For this session of website updates, I tried to focus on sites to help students digest some of the literary devices present within To Kill a Mockingbird.
1) It's a wonder I haven't looked up music to help students comprehend concepts in my Language Arts classes before now. Because I tend to be a very conventional, by-the-text learner when it comes to reading and writing, I need to focus on expanding my instruction for students who may learn through kinesthetics...or music. Rhythm Rhyme Results offers teachers several links to songs that students can access in class or at home, dealing with content areas as diverse as physical education and chemistry. The particular link I've listed for this blog is actually a rap dealing extended metaphor and simile, giving students a brief session of levity while dealing with some of the headier subjects in the novel. Because the character of Boo Radley is an extended metaphor for the concept of a mockingbird throughout the novel, students comprehending these concepts is an important objective for the unit.

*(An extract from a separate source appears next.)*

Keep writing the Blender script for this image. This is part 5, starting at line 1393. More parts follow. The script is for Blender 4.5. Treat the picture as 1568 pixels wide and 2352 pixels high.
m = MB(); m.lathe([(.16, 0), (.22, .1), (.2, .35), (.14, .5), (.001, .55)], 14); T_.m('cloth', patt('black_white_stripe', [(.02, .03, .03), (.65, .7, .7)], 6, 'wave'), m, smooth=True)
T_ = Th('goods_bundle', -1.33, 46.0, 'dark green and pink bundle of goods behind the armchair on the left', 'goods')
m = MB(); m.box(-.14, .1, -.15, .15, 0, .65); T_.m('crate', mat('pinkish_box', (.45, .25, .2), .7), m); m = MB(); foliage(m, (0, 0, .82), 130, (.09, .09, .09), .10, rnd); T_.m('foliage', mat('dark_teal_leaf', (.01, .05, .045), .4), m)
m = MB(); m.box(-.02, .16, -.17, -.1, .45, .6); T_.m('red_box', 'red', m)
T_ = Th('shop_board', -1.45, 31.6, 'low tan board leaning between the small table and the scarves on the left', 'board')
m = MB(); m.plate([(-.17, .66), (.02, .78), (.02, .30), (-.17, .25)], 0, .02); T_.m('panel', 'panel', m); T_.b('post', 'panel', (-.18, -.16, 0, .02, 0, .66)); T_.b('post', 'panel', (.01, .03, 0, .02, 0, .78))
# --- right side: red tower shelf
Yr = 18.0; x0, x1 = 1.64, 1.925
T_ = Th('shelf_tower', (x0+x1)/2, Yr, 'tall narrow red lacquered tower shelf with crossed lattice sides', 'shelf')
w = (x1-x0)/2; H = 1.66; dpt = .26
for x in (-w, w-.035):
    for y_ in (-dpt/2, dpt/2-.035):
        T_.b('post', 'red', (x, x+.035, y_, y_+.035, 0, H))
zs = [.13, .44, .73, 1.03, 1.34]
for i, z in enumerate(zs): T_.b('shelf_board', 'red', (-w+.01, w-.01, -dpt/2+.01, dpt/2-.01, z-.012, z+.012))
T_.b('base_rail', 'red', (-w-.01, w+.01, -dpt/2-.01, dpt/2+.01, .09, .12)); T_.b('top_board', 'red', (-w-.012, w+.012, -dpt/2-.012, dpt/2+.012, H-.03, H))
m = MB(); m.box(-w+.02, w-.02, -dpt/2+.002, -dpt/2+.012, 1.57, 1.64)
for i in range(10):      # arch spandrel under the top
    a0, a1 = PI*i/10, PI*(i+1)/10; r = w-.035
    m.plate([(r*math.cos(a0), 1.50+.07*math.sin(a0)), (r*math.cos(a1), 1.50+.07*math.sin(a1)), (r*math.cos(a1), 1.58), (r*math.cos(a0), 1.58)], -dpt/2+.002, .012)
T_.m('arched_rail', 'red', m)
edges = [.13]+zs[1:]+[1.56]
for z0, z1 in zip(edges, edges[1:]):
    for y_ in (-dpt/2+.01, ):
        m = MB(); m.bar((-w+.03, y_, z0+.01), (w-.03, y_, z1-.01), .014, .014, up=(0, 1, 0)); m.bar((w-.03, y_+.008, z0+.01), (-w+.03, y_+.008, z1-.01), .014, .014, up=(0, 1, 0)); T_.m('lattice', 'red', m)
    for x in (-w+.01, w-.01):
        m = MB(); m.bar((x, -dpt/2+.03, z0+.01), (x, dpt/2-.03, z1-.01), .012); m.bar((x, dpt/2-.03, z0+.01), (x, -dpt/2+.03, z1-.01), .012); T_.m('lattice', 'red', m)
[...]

2) In addition to auditory learners, it may be helpful to lend understanding of literary devices to visual learners in the classroom. Scott McCloud, an award-winning cartoonist and semiologist, has written many books on the visual power of loaded symbols within comic books and cartoon strips. One of his most popular web-based comics, a visual adaptation of Robert Browning's Porphyria, can allow visual learners to link the extended metaphors within the poetry to visual concepts. Using this framework, I would allow students to make their own comics of different testimonies from the story, as well as linking Boo Radley to the mockingbird idea.
It definitely would gain interest of students if music was incorporated into their everyday learning. I loved the figurative language rap song! Students too would find it very helpful and not so black and white.